Edward Abbey signe là…
… un road trip écolo décapant. Écolo avant l’heure d’ailleurs car le roman souffle cette année ses cinquante bougies. Par leur engagement, Hayduke, le Doc, Bonnie et Seldom sont quelque part les ancêtres des Eco-Warriors d’aujourd’hui. L’auteur, militant écologiste radical de la première heure, porte un amour profond pour la nature, en particulier le désert, et une rage féroce contre tout ce qui peut l’abîmer. À l’instar de ses personnages. Attachants. Sincères. Don Quichottes destroy prêts à tout risquer pour garder le rêve intact. Jusqu’au bout…
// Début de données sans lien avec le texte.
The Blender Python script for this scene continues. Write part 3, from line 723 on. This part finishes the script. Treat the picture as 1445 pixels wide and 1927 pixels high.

Ca démarre sur les chapeaux de roue…
… pour ne plus vous lâcher les tripes, en mode double pédalage d’un batteur fou. L’écriture peut déconcerter au départ. À la fois crue, certains dialogues et réparties sont de petits bijoux trashy, et à la fois sophistiquée de par le vocabulaire, pointu, et les tournures de phrases chiadées.
C’est drôle. C’est désespéré. Souvent les deux.
« Nous luttons contre une machine folle, Seldom, une machine qui mutile les montagnes et dévore les humains. Quelqu’un doit essayer de la stopper. Ce quelqu’un, c’est nous. »
Edward Abbey, mort en 1989 à 62 ans, fut enterré illégalement dans le désert dans un lieu tenu secret. Pour épitaphe : « No comment ».
On vous avait prévenu. Jusqu’au bout…
Pour info, il existe une édition illustrée par Robert Crumb mais qui semblerait, hélas, définitivement épuisée.